Firstly John Nelson Darby did not 'recover the truth of the Rapture'. He redefined it. This word recovery is one of the those instances where a 'compass has been fetched'; the Rapture has never been lost. It has only been lost in translation as the terminology has been hijacked to apply to something other than the biblical concept. It has been always part and parcel of the Second Coming of Christ. Historically speaking, anyone who had an orthodox, scriptural belief in the Second Coming, and held to a literal hermeneutic would have understood that the Rapture would occur when Jesus returned in manifest glory such that every eye should see Him, that He would gather His elect unto Himself and that said return was preceded by certain events clearly foretold in numerous places throughout Scripture. The problem that existed before the revival of interest in prophetic matters (to which Darby connected himself) in the early part of the 19th Century, was that the doctrine of the Second Coming had become shrouded in the gross darkness arising from the hermeneutical deficiencies of the Reformers (namely Augustinian a-millennialism) and the bewitching fog of Post-Millennialism. These two errors rode on the back of rampant Replacementism. At the great swelling of evangelistic endeavour that opened that Century, when attention began to be turned towards the lost sheep of the house of Israel, then light began to burst forth from the Scriptures, and the doctrines regarding the Return of Christ began to reassume their true importance.

It was not the Pretribulational Rapture that was recovered at the beginning of the 19th Century, but the pre-Millennial truth of the Second (and eminently visible) Coming of Christ at which event the saints would be caught up (raptured) to meet the Lord in the air. What men like Darby, (and also Trotter and Kelly) etc. promulgated was something altogether different. They introduced another 'secret' coming of Jesus unpreceded by any signs; so when the author of the PWMI article above talks of 'the Rapture being under attack', we must understand that it is the re-defined Rapture of the 19th Century Darbyite distortions that is referred to, and not the biblical event of which the Scriptures speak.
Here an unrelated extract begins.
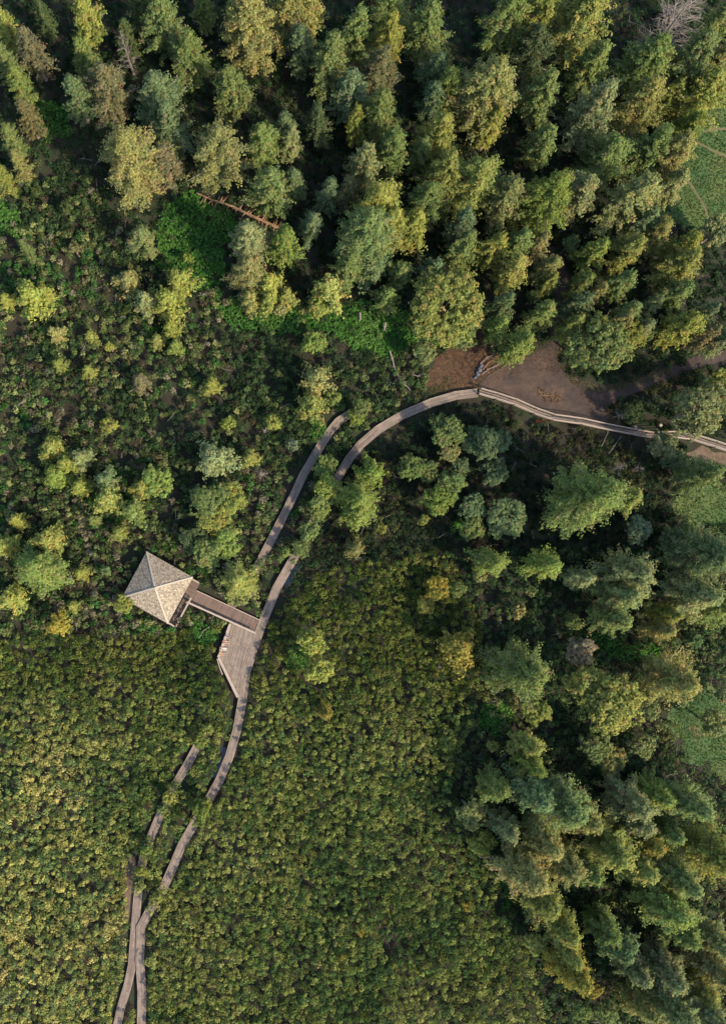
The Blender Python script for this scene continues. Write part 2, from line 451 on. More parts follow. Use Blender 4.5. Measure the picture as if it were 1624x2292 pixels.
for i, p in enumerate(q):
    c = p.lerp(q[4], .08) if i != 4 else p.lerp(q[0], .08)
    lm = MB(); lm.beam((c.x, c.y, 0), (c.x, c.y, zd - .125), .14, .14); lm.build('support_post', M['post'], deck)

# pavilion with pyramid roof
ze, za = 2.75, 5.05
rc = [at(x, y, ze) for x, y in ROOF]
cen = sum(rc, Vector()) / 4
pav = empty('pavilion', (cen.x, cen.y, 0))
tag(pav, 'square open pavilion with a pyramid shingle roof at the end of the railed walkway', 'pavilion')
c0 = Vector((cen.x, cen.y, 0))
rl = [p - c0 for p in rc]
apex = Vector((0, 0, za))
roof = MB()
for a, b_ in zip(rl, rl[1:] + rl[:1]):
    e = (b_ - a); L = e.length; e.normalize(); hs = (apex - (a + b_)/2).length
    roof.poly([a, apex, b_], [(0, 0), (L/2, hs), (L, 0)])
    dn = Vector((0, 0, -.14))
    roof.poly([a + dn, b_ + dn, apex + dn], [(0, 0), (L, 0), (L/2, hs)])
    roof.poly([b_, b_ + dn, a + dn, a], [(0,0),(0,.14),(L,.14),(L,0)])
ro = roof.build('roof', M['shingle'], pav)
for a in rl:
    h = MB(); h.beam(a*0.995 + apex*.005 + Vector((0,0,.03)), apex + Vector((0,0,.03)), .24, .05); h.build('hip_cap', M['ridge'], ro)
f = MB(); f.tube([apex + Vector((0,0,-.05)), apex + Vector((0,0,.16)), apex + Vector((0,0,.3))], [.16, .13, .03], 8); f.build('finial', M['ridge'], ro)
EX, EY = (rl[1] - rl[0]).normalized(), (rl[2] - rl[1]).normalized()    # NE edge direction, SE edge direction
half = (rl[1] - rl[0]).length / 2
zf = 0.58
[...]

One is a doctrine that can be exegetically and inductively acquired from the plain and unambiguous statements of Scripture; the other an erroneous innovation enjoying no clear contextual support and bereft of foundation in sound hermeneutical method; existing only (as even its foremost proponents admit) by virtue of allegorisation and inference, and I might add, redefinition, perversion and distortion of Scripture and scriptural terminology to boot.
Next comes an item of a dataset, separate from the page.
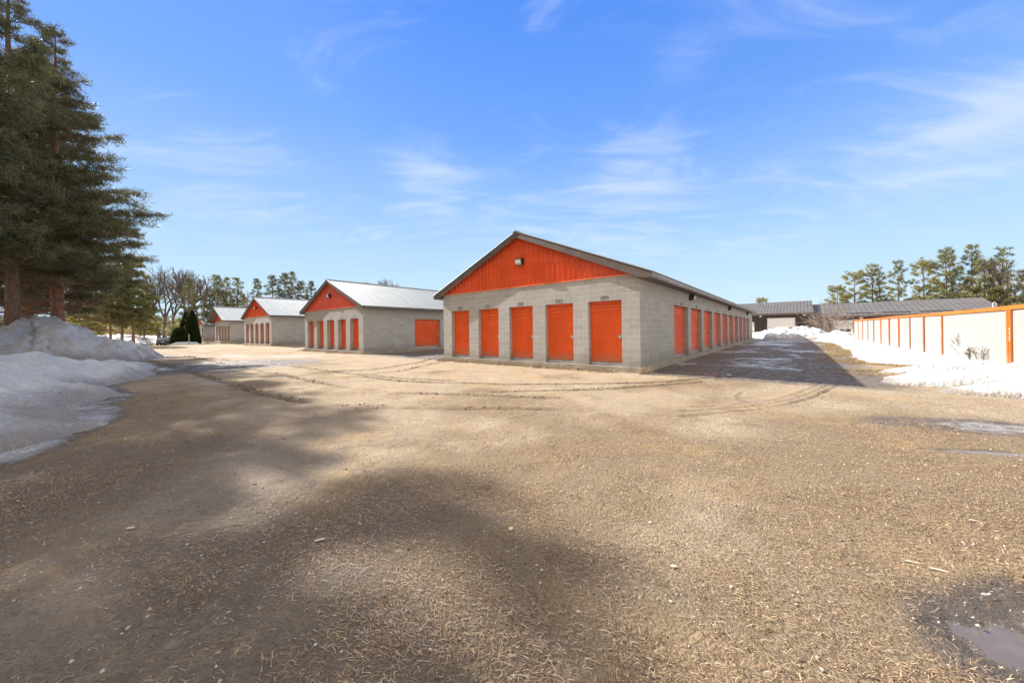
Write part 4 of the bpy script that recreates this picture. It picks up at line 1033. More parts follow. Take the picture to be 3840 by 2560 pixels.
heap([rr2(2800, 1262, 42.5, 2.6), rr2(2835, 1249, 43, 3.2), rr2(2885, 1243, 43, 3.6), rr2(2910, 1236, 42, 3.7), rr2(2945, 1232, 41, 3.7), rr2(2985, 1234, 40.5, 3.6), rr2(3015, 1229, 40, 3.6), rr2(3045, 1236, 40, 3.4), rr2(3085, 1245, 40, 3.0), rr2(3110, 1251, 39, 2.6)],
     23, 45, 33, 50, .09, .34, 53, .75, label='long white snow pile across the end of the lane in front of the overhead door', chunks=.20, dirt=.12, rough_edge=.2)
heap([rr2(3108, 1256, 38, 1.8), rr2(3128, 1246, 37.5, 2.6), rr2(3145, 1241, 37, 2.8), rr2(3168, 1247, 36.5, 2.6), rr2(3196, 1261, 36, 1.8)], 27, 40, 31, 43, .08, .26, 59, .75, label='pointed white snow pile beside the far end of the panel fence', chunks=.18, dirt=.03, rough_edge=.18)
# snow strip that follows the fence
def band():
    edge = [(3051, 1277), (3128, 1286), (3174, 1309), (3204, 1336), (3254, 1359), (3273, 1390), (3308, 1413), (3357, 1436), (3419, 1460), (3490, 1489), (3579, 1502), (3679, 1505), (3735, 1496), (3780, 1462), (3850, 1415), (4000, 1400)]
    E = np.array([onground(a, b, .03) for a, b in edge])
    # parameter along the fence: project on its direction
    dr = FD; o0 = FP[-2]; tE = (E - o0) @ dr; nE = (E - o0) @ FN
    fo = np.argsort(tE); tE, nE = tE[fo], nE[fo]
    step = .055; T = np.arange(-42, 7.4, step); Wd = np.arange(-1.2, 8.5, step); TT, WW = np.meshgrid(T, Wd)
    wid = np.interp(TT, tE, nE)*sstep(6.6, 5.2, TT) + (fbm(TT*.9, WW*.9, 4, 81)-.5)*.45
    X = o0[0] + dr[0]*TT + FN[0]*WW; Y = o0[1] + dr[1]*TT + FN[1]*WW
    s = np.where(WW > 0, WW/np.maximum(wid, .2), -WW/1.1)
    prof = np.clip(1 - np.clip(s, 0, 2)**3.2, 0, 1)**.7
    h = prof*(.20*np.exp(-((WW - wid*.62)/(wid*.33+.2))**2) + .15) + prof*((fbm(TT*.8, WW*.8, 5, 83)-.5)*.14 + (fbm(TT*3.2, WW*3.2, 3, 84)-.5)*.04)
    Z = np.where(s < 1, h, -.08*sstep(1, 1.15, s)) - .004
    near = sstep(1.5, 4.5, TT)*sstep(.2, 2., WW); Z = Z + near*(fbm(TT*2, WW*2, 4, 88)-.58)*.12
    d = np.clip(sstep(.80, 1.04, s)*.85 + near*.28 + (fbm(TT*1.2, WW*1.2, 4, 86)-.5)*.6 - .05, 0, 1)
    ny, nx = TT.shape; ii = np.arange(nx*ny).reshape(ny, nx); f = np.stack([ii[:-1, :-1], ii[:-1, 1:], ii[1:, 1:], ii[1:, :-1]], -1).reshape(-1, 4)
    f = f[s.ravel()[f].min(1) < 1.1]; used = np.unique(f); mp = -np.ones(nx*ny, int); mp[used] = np.arange(len(used))
    V = np.stack([X.ravel(), Y.ravel(), Z.ravel()], 1)[used]; ff = mp[f][:, ::-1]
    o = mesh_obj('snow_bank', V, np.ascontiguousarray(ff), M['snow'], None, smooth=True)
    a = o.data.attributes.new('dirt', 'FLOAT', 'POINT'); a.data.foreach_set('value', d.ravel()[used].astype(np.float32))
    tag(o, 'bright sunlit strip of snow along the foot of the orange and white fence', 'snow bank')
    return tE, nE
bt, bn = band()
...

One particularly worrying example of redefinition, which is actually contained within For Zion's Sake1 (and I assume within the reprint, if as is advertised, the wording remains unchanged) is the claim;--currently being promoted by the Pretrib Research Centre of Thomas Ice;--that the Greek word apostasia in 2 Thess.2:3 actually means a departure not from the faith, but to heaven in the Rapture. This extremely serious error first appeared in the late 1890's and gained little credence on the whole; sadly it seems to be enjoying a revival through the aiding and abetting of Thomas Ice, Wayne House and others, from where I assume Dr Wilkinson has acquired and it, and surely by some oversight failed to examine it thoroughly, or he would never have allowed it into print. I was disturbed to see this dangerous error uncritically inserted in For Zion's Sake, and grieved that his name should be associated with such nonsense. Space does not permit a full refutation here, but we have material revealing its utterly baseless character, both on lexical and exegetical grounds; and on how apostasia was understood in Early English translations of the Bible. Anyone who wishes to obtain it please e-mail Moriel.

As to Darby's character, godly men of the 19th Century that had the misfortune to have dealings with him were far less inclined to canonise or hagiographise him. What I and others have stated is far less stinging than Darby's contemporaries, who were closer to the problem and the saw the fallout of his 'ministry'. Authors of the period were also deeply concerned about the doctrines of 'the Darbyites', and indeed eschatological error was not the only disquieting issue at the time; concerns were expressed about the Darbyite view of Jesus's humanity, the Atonement, Socinian teachings within the movement and its anti-nomianism to name but a few. It is interesting to note that a godly man like Charles Spurgeon held little quarrel with the Open Brethren on the whole2, but reserved very strong censure indeed for Darby and his adherents. They were referred to by him and others in terms such as 'sanctimonious', 'hypocrisy', 'subtlety never equalled', 'duplicitous', 'Jesuitical'; and Spurgeon went so far as to call Darbyism a 'malignant power'. Such expressions are not used lightly or causelessly. Whatever the Brethren movement is today, the fact is that in the 19th Century (as even members of it have attested) it was fraught with internal strife and bitter feuding, and was deeply problematic, and this woeful state of affairs was in no small measure due to Darby's influence.

However ultimately the real problem we have with Darby is false doctrine. Non-Darbyite Brethren leaders like George Muller and Benjamin Wills-Newton, and foremost biblical scholar Samuel Tregelles, in their time expressed their grave reservations over the serious errors of Darby's eschatology and his hermeneutical methodology and it's consequences. These concerns have not gone away. For those who want to understand the concerns expressed, and on what biblical grounds they based those concerns, there is great profit in perusing their writings. Many of B.W. Newton's works are freely available on the Internet from archive.org (which has a treasure trove of useful theological works) freely available in PDF format or as plain text. There are some problems with the OCR'd texts because of inaccuracies in the character recognition so it is best to download the PDF's as well as the plain text formats. As a side project I am presently in the process of re-typesetting some of Newton's more important eschatological works into more accurate and useful searchable digital texts to be made freely available to whoever asks. Please e-mail Moriel if you are interested.

Footnotes

1. Page. 31 in my edition.


2. “This party differs as much from the Darbyites as the day from the night. We do not admire their peculiarities, but they are usually a fraternal, evangelistic race, with whom communion is not difficult, for their spirit is far removed from the ferocity of Darbyism.”